#### [STORED DATA]

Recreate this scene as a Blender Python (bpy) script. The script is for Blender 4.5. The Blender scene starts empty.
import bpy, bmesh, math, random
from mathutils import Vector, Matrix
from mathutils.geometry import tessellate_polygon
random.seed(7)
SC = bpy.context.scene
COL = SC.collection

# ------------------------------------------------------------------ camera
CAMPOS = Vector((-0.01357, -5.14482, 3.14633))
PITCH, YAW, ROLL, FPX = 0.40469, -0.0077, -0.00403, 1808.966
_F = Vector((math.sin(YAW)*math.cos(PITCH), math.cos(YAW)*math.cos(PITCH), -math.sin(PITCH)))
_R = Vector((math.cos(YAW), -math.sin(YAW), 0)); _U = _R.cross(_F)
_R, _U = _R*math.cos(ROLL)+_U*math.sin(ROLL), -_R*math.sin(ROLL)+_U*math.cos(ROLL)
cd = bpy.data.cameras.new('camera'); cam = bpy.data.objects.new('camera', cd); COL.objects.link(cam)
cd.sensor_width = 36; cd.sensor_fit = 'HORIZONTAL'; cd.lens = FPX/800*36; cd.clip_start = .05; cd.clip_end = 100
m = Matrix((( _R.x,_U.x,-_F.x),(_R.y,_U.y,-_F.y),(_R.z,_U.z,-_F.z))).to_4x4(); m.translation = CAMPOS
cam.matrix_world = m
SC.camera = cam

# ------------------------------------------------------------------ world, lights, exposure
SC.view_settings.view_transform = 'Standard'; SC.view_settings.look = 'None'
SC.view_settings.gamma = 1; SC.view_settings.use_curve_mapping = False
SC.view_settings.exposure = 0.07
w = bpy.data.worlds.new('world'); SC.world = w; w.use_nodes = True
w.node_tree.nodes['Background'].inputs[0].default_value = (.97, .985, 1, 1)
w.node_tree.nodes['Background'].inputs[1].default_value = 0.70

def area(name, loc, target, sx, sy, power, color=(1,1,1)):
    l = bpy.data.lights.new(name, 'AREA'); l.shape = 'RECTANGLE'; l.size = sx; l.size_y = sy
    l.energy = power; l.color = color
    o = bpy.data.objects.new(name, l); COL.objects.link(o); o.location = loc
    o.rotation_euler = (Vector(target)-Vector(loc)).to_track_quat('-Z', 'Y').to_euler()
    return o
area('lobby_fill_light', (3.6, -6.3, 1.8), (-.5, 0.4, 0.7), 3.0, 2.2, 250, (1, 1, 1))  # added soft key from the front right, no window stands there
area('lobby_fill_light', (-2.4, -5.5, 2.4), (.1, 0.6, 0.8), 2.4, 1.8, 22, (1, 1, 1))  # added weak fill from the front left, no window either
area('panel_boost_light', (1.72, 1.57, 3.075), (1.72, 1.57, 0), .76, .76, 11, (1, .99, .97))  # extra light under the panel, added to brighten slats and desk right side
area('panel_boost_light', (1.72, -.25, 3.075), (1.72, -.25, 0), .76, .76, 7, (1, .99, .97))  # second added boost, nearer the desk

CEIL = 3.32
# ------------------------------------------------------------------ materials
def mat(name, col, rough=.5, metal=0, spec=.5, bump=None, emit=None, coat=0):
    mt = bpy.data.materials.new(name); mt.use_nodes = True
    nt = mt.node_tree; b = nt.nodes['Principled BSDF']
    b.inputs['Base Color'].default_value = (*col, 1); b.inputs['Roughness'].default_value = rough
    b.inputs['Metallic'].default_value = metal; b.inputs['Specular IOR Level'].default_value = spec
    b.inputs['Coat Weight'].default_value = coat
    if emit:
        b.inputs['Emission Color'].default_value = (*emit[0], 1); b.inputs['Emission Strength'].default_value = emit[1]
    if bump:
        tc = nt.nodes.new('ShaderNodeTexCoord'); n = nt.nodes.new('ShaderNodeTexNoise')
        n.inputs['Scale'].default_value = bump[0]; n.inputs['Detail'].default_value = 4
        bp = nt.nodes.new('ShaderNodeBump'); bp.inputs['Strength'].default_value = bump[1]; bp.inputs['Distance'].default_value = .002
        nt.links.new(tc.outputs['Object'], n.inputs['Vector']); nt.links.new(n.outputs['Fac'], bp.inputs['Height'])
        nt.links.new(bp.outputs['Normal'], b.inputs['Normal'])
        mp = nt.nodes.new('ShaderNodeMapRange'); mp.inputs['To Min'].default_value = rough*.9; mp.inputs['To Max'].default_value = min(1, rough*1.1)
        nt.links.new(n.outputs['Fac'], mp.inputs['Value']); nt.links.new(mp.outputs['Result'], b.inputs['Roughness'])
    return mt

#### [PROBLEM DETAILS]
Begin with the first line of the data above and, please, print each line exactly until you have printed the line containing "SC.camera = cam"; print nothing else.

#### [OUTPUT FOR THIS EXERCISE]
Recreate this scene as a Blender Python (bpy) script. The script is for Blender 4.5. The Blender scene starts empty.
import bpy, bmesh, math, random
from mathutils import Vector, Matrix
from mathutils.geometry import tessellate_polygon
random.seed(7)
SC = bpy.context.scene
COL = SC.collection

# ------------------------------------------------------------------ camera
CAMPOS = Vector((-0.01357, -5.14482, 3.14633))
PITCH, YAW, ROLL, FPX = 0.40469, -0.0077, -0.00403, 1808.966
_F = Vector((math.sin(YAW)*math.cos(PITCH), math.cos(YAW)*math.cos(PITCH), -math.sin(PITCH)))
_R = Vector((math.cos(YAW), -math.sin(YAW), 0)); _U = _R.cross(_F)
_R, _U = _R*math.cos(ROLL)+_U*math.sin(ROLL), -_R*math.sin(ROLL)+_U*math.cos(ROLL)
cd = bpy.data.cameras.new('camera'); cam = bpy.data.objects.new('camera', cd); COL.objects.link(cam)
cd.sensor_width = 36; cd.sensor_fit = 'HORIZONTAL'; cd.lens = FPX/800*36; cd.clip_start = .05; cd.clip_end = 100
m = Matrix((( _R.x,_U.x,-_F.x),(_R.y,_U.y,-_F.y),(_R.z,_U.z,-_F.z))).to_4x4(); m.translation = CAMPOS
cam.matrix_world = m
SC.camera = cam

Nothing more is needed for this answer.